Com exceção de JHC e Dias, os demais estão no segundo mandato. Justamente por isso, a candidatura deles é vista como menos provável. O alcaide de Maceió, porém, tem a seu favor o fato do atual governador Renan Calheiros Filhos (MDB) estar em fim de mandato.
O governador alagoano enfrenta um problema doméstico: ele não tem um vice-governador. O ex-vice Luciano Barbosa (MDB) abandonou o cargo após se eleger prefeito de Arapiraca. Sem vice, caso renuncie, o presidente do Tribunal Regional Eleitoral (TRE) deve assumir por 30 dias e convocar uma eleição indireta para escolha de um dos integrantes da Assembleia Legislativa.
Renan Filho trabalha para o deputado estadual emedebista Paulo Dantas ser escolhido entre seus pares para o mandato-tampão, com direito a concorrer à reeleição ao governo com apoio dos Calheiros. “Está sendo construída essa transição”, diz o senador Renan Calheiros.
O clã Calheiros não assume publicamente, mas teme a ascensão de um oponente com disposição de travar o uso da máquina estatal na candidatura do atual governador.
A construção de uma chapa de oposição ganhou fôlego após o presidente da Câmara, Arthur Lira (PP-AL), manobrar junto com o União Brasil para tentar viabilizar um governador-tampão na Assembleia, cuja maioria segue fiel a Renan Filho. Lira também estimula JHC a disputar o comando do Palácio Floriano Peixoto.
A vaga em disputa por Alagoas para o Senado será a do ex-presidente Fernando Collor (PROS), que desde 2007 é senador pelo estado.
Eleições em Minas Gerais e Sergipe
Lupi, presidente nacional do PDT, afirma que Edvaldo Vieira Filho tem disposição de abandonar o segundo mandato à frente da prefeitura de Aracaju para concorrer ao governo de Sergipe. “Ele tem chance de ser candidato”, diz.
Já o prefeito de Belo Horizonte segue indeciso. Kalil, que está no PSD, é cortejado pelo PT para concorrer contra o governador Romeu Zema (NOVO). Com aprovação na casa dos 75% na capital mineira, ele consolidaria um palanque forte para Lula no segundo maior colégio eleitoral do país, com 15,5 milhões de votantes.

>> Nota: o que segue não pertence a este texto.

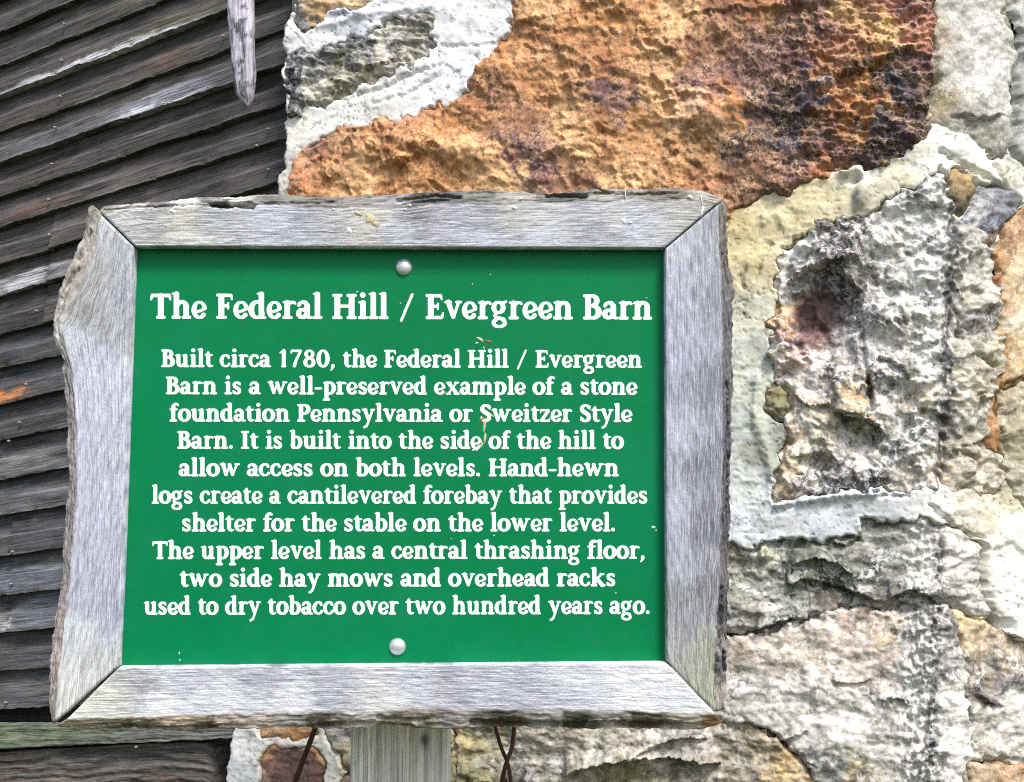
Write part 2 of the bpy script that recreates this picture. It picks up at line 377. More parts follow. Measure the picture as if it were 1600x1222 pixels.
M_mort = stone_mat('lime_mortar', .18, .5, tuple(lin((150, 148, 140))*.8), .30)

def ledge(X, Y, P, amp, L, rough=3.0, seed=1, wfade=25., drop=1.5):
    """a broken ledge along a polyline: stone stands proud above it (screen-up side) and drops sharply below"""
    Xw = X+fbm(X/14, Y/14, seed, 4)*rough; Yw = Y+fbm(X/14+9, Y/14, seed+3, 4)*rough
    P = np.array(P, float)
    if P[-1][0] < P[0][0]: P = P[::-1]
    yl = np.interp(Xw, P[:, 0], P[:, 1]); s = yl-Yw
    end = smooth(0, wfade, Xw-P[0][0])*smooth(0, wfade, P[-1][0]-Xw)
    return amp*end*np.where(s > 0, np.exp(-s/L), 0)*smooth(-drop*.2, drop, s) - .45*amp*end*np.where(s <= 0, np.exp(s/(L*.8)), 0)
def crack(X, Y, P, depth, wd, rough=2.5, seed=5):
    Xw = X+fbm(X/10, Y/10, seed, 3)*rough; Yw = Y+fbm(X/10+9, Y/10, seed+3, 3)*rough
    D, _ = seg_dist(Xw, Yw, P, False)
    return -depth*np.exp(-(D/wd)**2)
def blob(X, Y, x, y, rx, ry, ang, amp, p=2):
    c, s = math.cos(math.radians(ang)), math.sin(math.radians(ang)); u = ((X-x)*c+(Y-y)*s)/rx; v = (-(X-x)*s+(Y-y)*c)/ry
    return amp*np.exp(-(u*u+v*v)**(p/2))

# ---- every stone: outline in the wall's own surface, colours by control point, relief function (metres)
ST = []
def stone(name_, poly, cols, relief, mat, base=.006, edge=16, warp=22, rough=5, step=2.0, fleck=0.5, edrop=.030):
    ST.append(dict(n=name_, poly=poly, cols=cols, relief=relief, mat=mat, base=base, edge=edge, warp=warp, rough=rough, step=step, fleck=fleck, edrop=edrop))
def r_iron(X, Y):
    h = fbm(X/90, Y/90, 11, 4)*.007+ridged(X/60+.6*fbm(X/40, Y/30, 2), Y/44, 12, 3, .45)*.0008+fbm(X/15, Y/12, 15, 5, .62)*.0004+np.abs(fbm(X/50, Y/30, 16, 3, .45))*.0035
    wx = fbm(X/30, Y/30, 3)*.5; h += scoop(X/70+wx, Y/48+wx, 14)*.017+scoop(X/30+wx, Y/20-wx, 17)*(.0005+.0016*smooth(1120, 1240, X))
    h += blob(X, Y, 1104, 184, 34, 30, 20, .013, 3)+blob(X, Y, 1090, 176, 14, 11, 0, .005)+blob(X, Y, 1130, 186, 12, 14, 0, .004)+blob(X, Y, 1150, 172, 16, 18, 0, .012)
    h += blob(X, Y, 655, 225, 45, 30, 10, .016)+blob(X, Y, 735, 245, 38, 26, 0, .014, 3)-blob(X, Y, 655, 247, 16, 9, 10, .007)-blob(X, Y, 640, 212, 14, 7, 0, .006)
    h += ledge(X, Y, [(615, 268), (640, 262), (690, 232), (700, 250)], .008, 14, 4, 31)
    h += ledge(X, Y, [(890, 150), (905, 140), (925, 142)], .008, 12, 3, 32)
    h += ledge(X, Y, [(800, 45), (840, 38), (870, 30)], .005, 14, 3, 33)+ledge(X, Y, [(1290, 128), (1350, 118), (1400, 92), (1445, 78)], .010, 26, 6, 34)
    h += ledge(X, Y, [(1180, 170), (1240, 190), (1300, 180), (1360, 195)], .005, 20, 8, 35)+ledge(X, Y, [(1240, 240), (1300, 250), (1380, 235), (1440, 215)], .005, 20, 7, 36)
    h += ledge(X, Y, [(1060, 30), (1160, 20), (1220, 25), (1260, 15)], .004, 20, 7, 37)
    rr = smooth(1150, 1300, X); h += rr*(fbm(X/30, Y/16, 38, 5, .58)*.007+np.abs(fbm(X/14, Y/9, 39, 3))*.002)
    h += smooth(1460, 1420, X)*0
    return h
O1, O2, O3, O4 = (202, 144, 96), (228, 182, 132), (174, 120, 84), (152, 108, 88)
PU, DP, OR, BL = (118, 88, 92), (76, 66, 76), (176, 118, 84), (96, 100, 116)
stone('ironstone', [(800, -160), (806, 15), (797, 45), (783, 72), (762, 98), (748, 118), (735, 140), (722, 156), (700, 165), (672, 172), (655, 184), (622, 194), (600, 190), (585, 201), (560, 203), (540, 200), (510, 218), (488, 224), (470, 240), (464, 268), (458, 300), (455, 380), (700, 420), (1000, 410), (1130, 345), (1165, 322), (1196, 306), (1215, 310), (1240, 302), (1275, 282), (1330, 262), (1370, 268), (1400, 248), (1435, 228), (1449, 205), (1447, 170), (1452, 130), (1450, 90), (1455, 40), (1458, -160)],
 [(500, 240, *O4), (480, 270, 196, 132, 98), (520, 270, *O1), (560, 285, *O2), (620, 280, *O1), (640, 205, 190, 130, 96), (700, 190, *O1), (660, 245, 160, 112, 62), (700, 270, *O1), (730, 240, *O2), (740, 180, *O3), (800, 90, *O1), (790, 150, *O4), (850, 60, *O3), (860, 30, *O2), (900, 30, *O1), (840, 150, *O1), (880, 190, *O2), (835, 190, *O4), (830, 240, *PU), (845, 270, *PU), (800, 285, *O2), (910, 240, *O2), (900, 290, *O4), (960, 100, *O3), (1000, 40, *O1), (960, 160, *PU), (940, 200, *O3), (1000, 220, *O1), (1050, 30, *O2), (1040, 110, *O2), (1030, 160, *O2), (1080, 90, *O4), (1095, 130, *PU), (1080, 178, 230, 190, 150), (1098, 195, 200, 160, 124), (1130, 190, 205, 158, 128), (1100, 165, 214, 170, 140), (1120, 170, 170, 118, 98), (1140, 180, *O1), (1084, 234, 158, 118, 80), (1000, 280, *O2), (1060, 270, *O1), (1100, 300, 170, 112, 82), (1160, 290, 140, 104, 84), (1150, 40, *O4), (1200, 20, *O3), (1180, 100, *PU), (1220, 60, *PU), (1240, 130, *PU), (1200, 170, *DP), (1160, 235, *DP), (1210, 210, *DP), (1175, 255, 150, 104, 84), (1245, 230, *BL), (1240, 195, *DP), (1290, 35, *PU), (1300, 30, 214, 176, 124), (1320, 80, 176, 122, 108), (1290, 120, *OR), (1305, 145, *OR), (1280, 145, *BL), (1335, 160, *O1), (1340, 175, *OR), (1372, 170, *OR), (1380, 60, 225, 190, 130), (1360, 85, *O1), (1400, 30, 186, 130, 116), (1430, 20, *PU), (1340, 110, 110, 80, 60), (1400, 120, *BL), (1380, 130, *DP), (1430, 110, *PU), (1420, 180, *DP), (1400, 210, *DP), (1360, 230, *DP), (1370, 200, 100, 100, 104), (1300, 240, *PU), (1285, 265, *OR), (1330, 215, *O3), (1250, 280, *PU), (1230, 295, 140, 100, 82), (1200, 295, 116, 92, 86), (1290, 200, 130, 92, 80), (1440, 60, 178, 120, 104)],
 r_iron, M_iron, base=.010, edge=12, warp=26, rough=6, fleck=.75)
stone('fieldstone', [(455, -160), (458, 0), (460, 40), (474, 52), (490, 44), (505, 34), (513, 20), (530, 14), (548, 16), (560, 22), (585, 8), (615, -6), (700, -60), (700, -160)],
 [(470, 30, 128, 124, 118), (490, 25, 190, 160, 120), (550, 5, 205, 175, 130), (480, 48, 110, 108, 106), (600, -20, 205, 175, 130)], lambda X, Y: fbm(X/40, Y/22, 61, 5)*.006, M_pale, edge=8, rough=4)
stone('fieldstone', [(449, 88), (470, 84), (500, 82), (520, 72), (545, 66), (568, 60), (590, 40), (612, 34), (640, 25), (662, 26), (676, 32), (679, 60), (676, 92), (650, 96), (636, 110), (610, 118), (590, 128), (560, 140), (530, 150), (515, 162), (480, 168), (452, 185), (450, 140)],
 [(460, 110, 78, 80, 92), (470, 150, 74, 78, 84), (500, 100, 110, 112, 112), (530, 110, 118, 118, 92), (560, 80, 92, 94, 100), (540, 95, 96, 98, 84), (600, 70, 208, 205, 195), (620, 80, 140, 132, 124), (650, 60, 150, 145, 140), (660, 35, 120, 120, 105), (600, 110, 176, 166, 150), (490, 145, 200, 198, 185), (520, 145, 170, 165, 148), (650, 90, 180, 175, 165)],
 lambda X, Y: fbm(X/60, Y/24, 62, 5, .6)*.007+ridged(X/50, Y/16, 63, 4)*.0018+ledge(X, Y, [(560, 120), (600, 104), (650, 92)], .006, 12, 4, 64), M_grey, edge=10, rough=7, fleck=.55)
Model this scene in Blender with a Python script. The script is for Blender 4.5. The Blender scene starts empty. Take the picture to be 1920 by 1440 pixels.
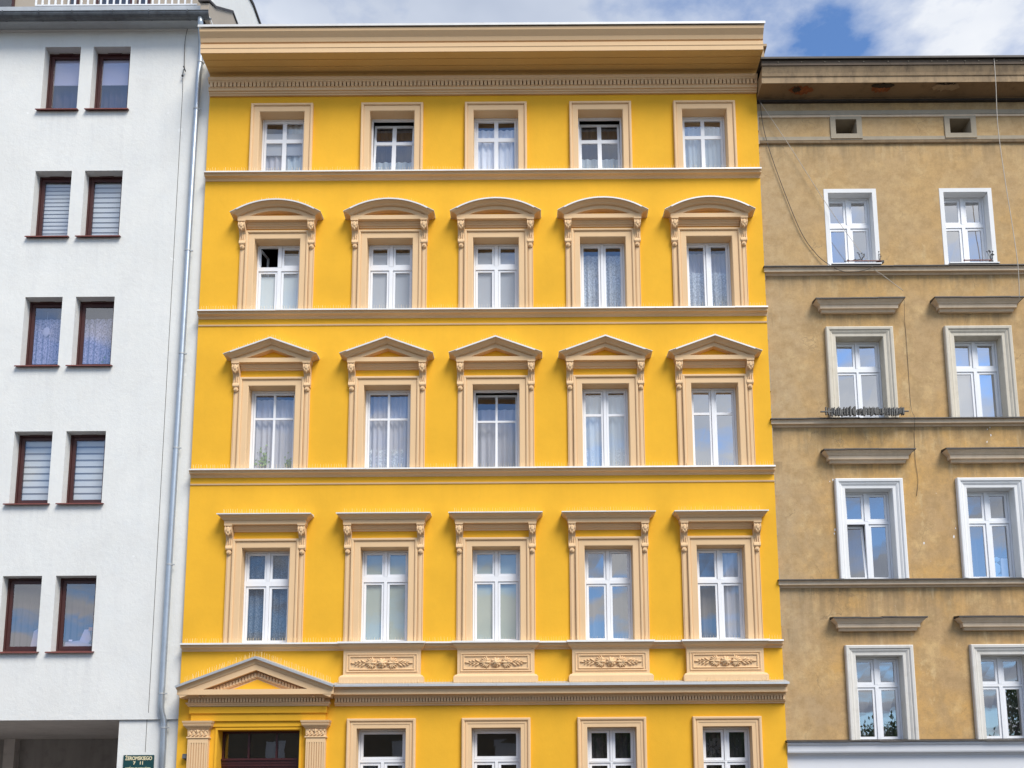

Zema apoiará Bolsonaro.
O problema é que Kalil aparece nas pesquisas indo para o segundo turno contra Zema, mas com projeção de derrota por até 20%. A diferença reflete o distanciamento da capital em relação ao interior de Minas, estado com mais municípios no país (853).
O que é a janela partidária
A “janela partidária” é o período em que deputadas e deputados federais, estaduais e distritais poderão trocar de partido para concorrer ao pleito deste ano sem perder o mandato.
A janela partidária ocorre todo ano em que há eleições. E nada mais é do que um prazo de 30 dias para que parlamentares possam mudar de legenda sem perder o mandato vigente. Esse período acontece seis meses antes do pleito.
A regra da janela partidária foi regulamentada pela Reforma Eleitoral de 2015 (Lei nº 13.165/2015) e se consolidou como uma saída para a troca de partido. A normatização veio após a decisão do Tribunal Superior Eleitoral (TSE) segundo a qual o mandato pertence à agremiação, e não ao candidato eleito. A decisão do TSE estabeleceu a fidelidade partidária para os cargos obtidos nas eleições proporcionais (deputados e vereadores). A regra também está prevista na Emenda Constitucional nº 91/2016.